▶ [SET TASK]: Repeat exactly, please, the lines that begin at the start of the listing and end at the line holding "CAM = O - D0 * FW".
· · · ·
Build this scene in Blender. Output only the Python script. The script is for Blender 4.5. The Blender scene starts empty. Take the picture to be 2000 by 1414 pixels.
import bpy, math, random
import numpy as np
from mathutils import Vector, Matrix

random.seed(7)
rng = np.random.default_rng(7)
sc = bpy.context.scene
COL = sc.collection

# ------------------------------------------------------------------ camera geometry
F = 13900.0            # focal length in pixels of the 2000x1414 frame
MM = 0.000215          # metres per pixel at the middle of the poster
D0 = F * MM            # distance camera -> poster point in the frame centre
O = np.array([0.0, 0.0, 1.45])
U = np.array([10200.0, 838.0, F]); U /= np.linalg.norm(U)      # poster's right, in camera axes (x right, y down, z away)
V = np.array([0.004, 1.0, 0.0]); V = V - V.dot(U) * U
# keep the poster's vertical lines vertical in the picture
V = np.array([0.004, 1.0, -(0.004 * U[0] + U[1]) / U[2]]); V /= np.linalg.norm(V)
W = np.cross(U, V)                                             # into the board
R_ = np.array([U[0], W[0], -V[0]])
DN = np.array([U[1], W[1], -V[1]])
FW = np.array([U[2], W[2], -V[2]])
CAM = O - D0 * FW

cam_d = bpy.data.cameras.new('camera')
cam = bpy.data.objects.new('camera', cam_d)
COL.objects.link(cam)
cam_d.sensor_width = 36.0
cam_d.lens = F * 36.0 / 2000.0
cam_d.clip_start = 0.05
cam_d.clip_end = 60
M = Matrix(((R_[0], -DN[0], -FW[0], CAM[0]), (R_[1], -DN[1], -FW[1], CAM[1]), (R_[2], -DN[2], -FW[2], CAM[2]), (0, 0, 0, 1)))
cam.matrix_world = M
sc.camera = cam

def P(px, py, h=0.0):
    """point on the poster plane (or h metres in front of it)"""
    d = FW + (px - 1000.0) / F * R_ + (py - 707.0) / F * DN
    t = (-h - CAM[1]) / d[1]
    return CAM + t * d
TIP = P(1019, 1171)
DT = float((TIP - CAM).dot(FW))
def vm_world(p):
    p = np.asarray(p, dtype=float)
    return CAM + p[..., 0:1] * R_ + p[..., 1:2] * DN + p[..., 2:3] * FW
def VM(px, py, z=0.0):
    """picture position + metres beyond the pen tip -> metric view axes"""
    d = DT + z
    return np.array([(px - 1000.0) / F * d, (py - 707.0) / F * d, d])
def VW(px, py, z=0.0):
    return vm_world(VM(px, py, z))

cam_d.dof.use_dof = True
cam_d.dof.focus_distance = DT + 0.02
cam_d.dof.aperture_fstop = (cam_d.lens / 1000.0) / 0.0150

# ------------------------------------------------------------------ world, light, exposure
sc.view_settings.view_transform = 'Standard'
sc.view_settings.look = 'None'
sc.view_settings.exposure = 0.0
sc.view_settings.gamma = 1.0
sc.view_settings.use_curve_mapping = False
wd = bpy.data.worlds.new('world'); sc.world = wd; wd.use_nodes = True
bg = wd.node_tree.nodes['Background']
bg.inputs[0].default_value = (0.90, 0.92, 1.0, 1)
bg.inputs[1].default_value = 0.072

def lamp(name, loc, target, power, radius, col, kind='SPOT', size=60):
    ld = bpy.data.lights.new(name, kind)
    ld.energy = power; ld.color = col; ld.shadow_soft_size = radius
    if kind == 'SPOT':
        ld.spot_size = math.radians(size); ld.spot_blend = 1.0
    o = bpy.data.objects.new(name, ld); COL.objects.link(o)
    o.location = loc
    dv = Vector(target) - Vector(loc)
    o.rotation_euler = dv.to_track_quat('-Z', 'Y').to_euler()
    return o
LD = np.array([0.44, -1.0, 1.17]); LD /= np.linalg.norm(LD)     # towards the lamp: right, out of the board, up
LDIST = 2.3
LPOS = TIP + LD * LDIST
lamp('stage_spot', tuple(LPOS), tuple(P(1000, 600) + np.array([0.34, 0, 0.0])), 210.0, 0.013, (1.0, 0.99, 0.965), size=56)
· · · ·
▶ [WRITTEN RESPONSE]:
Build this scene in Blender. Output only the Python script. The script is for Blender 4.5. The Blender scene starts empty. Take the picture to be 2000 by 1414 pixels.
import bpy, math, random
import numpy as np
from mathutils import Vector, Matrix

random.seed(7)
rng = np.random.default_rng(7)
sc = bpy.context.scene
COL = sc.collection

# ------------------------------------------------------------------ camera geometry
F = 13900.0            # focal length in pixels of the 2000x1414 frame
MM = 0.000215          # metres per pixel at the middle of the poster
D0 = F * MM            # distance camera -> poster point in the frame centre
O = np.array([0.0, 0.0, 1.45])
U = np.array([10200.0, 838.0, F]); U /= np.linalg.norm(U)      # poster's right, in camera axes (x right, y down, z away)
V = np.array([0.004, 1.0, 0.0]); V = V - V.dot(U) * U
# keep the poster's vertical lines vertical in the picture
V = np.array([0.004, 1.0, -(0.004 * U[0] + U[1]) / U[2]]); V /= np.linalg.norm(V)
W = np.cross(U, V)                                             # into the board
R_ = np.array([U[0], W[0], -V[0]])
DN = np.array([U[1], W[1], -V[1]])
FW = np.array([U[2], W[2], -V[2]])
CAM = O - D0 * FW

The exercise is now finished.